私がボランティアさんの研修会で話す、「ボランティアとしての心得三か条」があります。この心得をいつも忘れずにいてもらえれば、とても素敵な時を過ごすことができます。
一つ目は、『今、優しい自分であるか?を自分自身に確かめてください』。人は、生活の中で起こる様々なできごとによって、心が揺れ動きます。ボランティアをするそのときに、今、自分が優しい自分であれているか?を確かめてください。優しい自分でいられていれば、ボランティアとして、失敗したり、人とぶつかったりすることはありません。
二つ目は、『継続は、義務ではありません』。ボランティアは、自分ができるときにできることをするものです。一度、始めたからといって、ずっと続けることを義務として考える必要はありません。一年でも二年でも、ボランティアができなくなっても良いのですが、その後、またできるようになったら遠慮しないで参加してください。
三つ目は、『ボランティアは、やらせていただくものと思えるかどうかです』。最初は、ボランティアは、やってあげるものだと思うのが普通です。間違っていません。でも、実際にボランティアをやってみて、私は、やらせてもらっているのだわ。と思えるようになったら、もう何の心配もいりません。相手に喜んでもらえるボランティアになれています。どこか心の奥底で、私はやってあげているという心がある人は、いつか、相手や周りの人とぶつかって、お互いに不愉快な想いをするでしょう。
これが、私が札幌チャレンジドで感じえた心得です。ボランティアをしている方やこれからやろうと思っている方は、ぜひ参考にしていただければと思います。

新しい市民社会に向けて!

人々の生活の中でパソコンやインターネットが様々な場面で活用されている現代社会において、障害のある人たちにとっても、その活用は、人としての豊かさや可能性を大きく伸ばすものとなっています。
ITがもたらすものの本質がどこにあるのかを考えると、それは、便利さや効率性の実現ではありません。人と人がより理解を深めることであり、ITが無ければ実現しえなかったことが実現できることによって得る満足感です。全ては、ITを使う人の心のありどころが中心です。

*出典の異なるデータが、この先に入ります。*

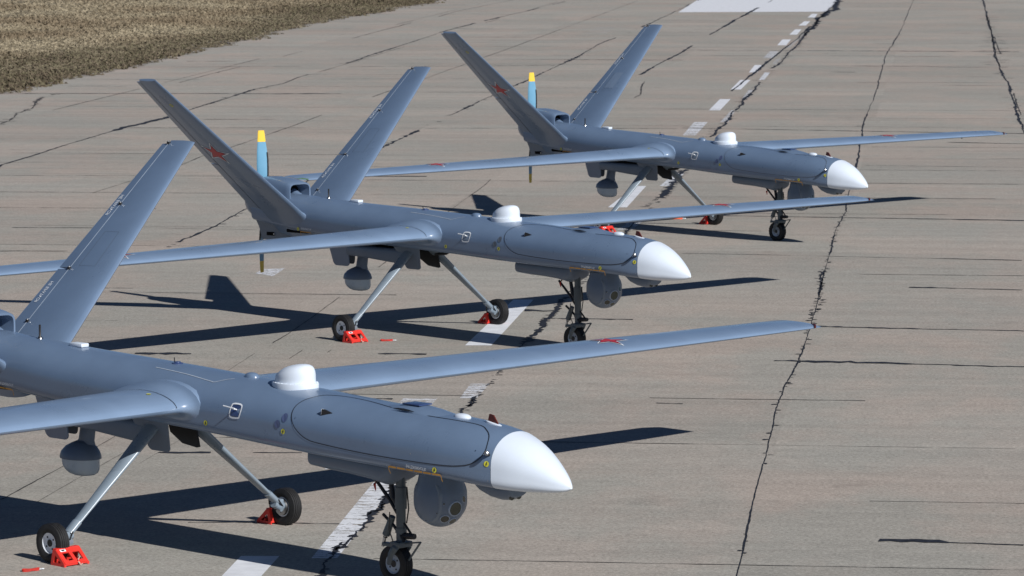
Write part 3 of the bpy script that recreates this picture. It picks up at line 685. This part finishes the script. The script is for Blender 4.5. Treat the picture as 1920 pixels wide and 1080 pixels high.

その人、その人にあったITの活用方法を、独力で見出せないひとも大勢います。使い方が分からない、使いたくても普通のパソコンでは物理的な操作が困難である、目的が見出せないなど様々なハードルが存在します。
今、日本各地には、たくさんのパソコンボランティア団体が、そのハードルを低くする、取り除くために活動しています。その活動は、単にパソコンの操作方法を教える、学ぶということに価値があるのではなく、人と人が出会い、お互いを理解しあい、お互いが必要なことを自然に行うことに価値があります。
障害のある人へのIT支援の先にあるものは、障害の有無に関わらずユニバーサルな社会の実現に向けて、市民同士が助け合う「市民自治」の実現です。少子高齢化、経済成長が見込めない新しいパラダイムの社会がもう既に始まっています。その新しい社会を持続可能な社会として創っていくのは、「市民自治」です。
市民が自発的に考え、行動して一歩、一歩、歩んでいる全国各地のIT支援の取り組みは、まさに「市民自治」を具現化している素晴らしい現実です。より良いIT支援の輪を拡げていくことで、日本が、誰もが安心して暮らすことができる心豊かな国となっていけるように、みんなで力を合わせてやっていきましょう!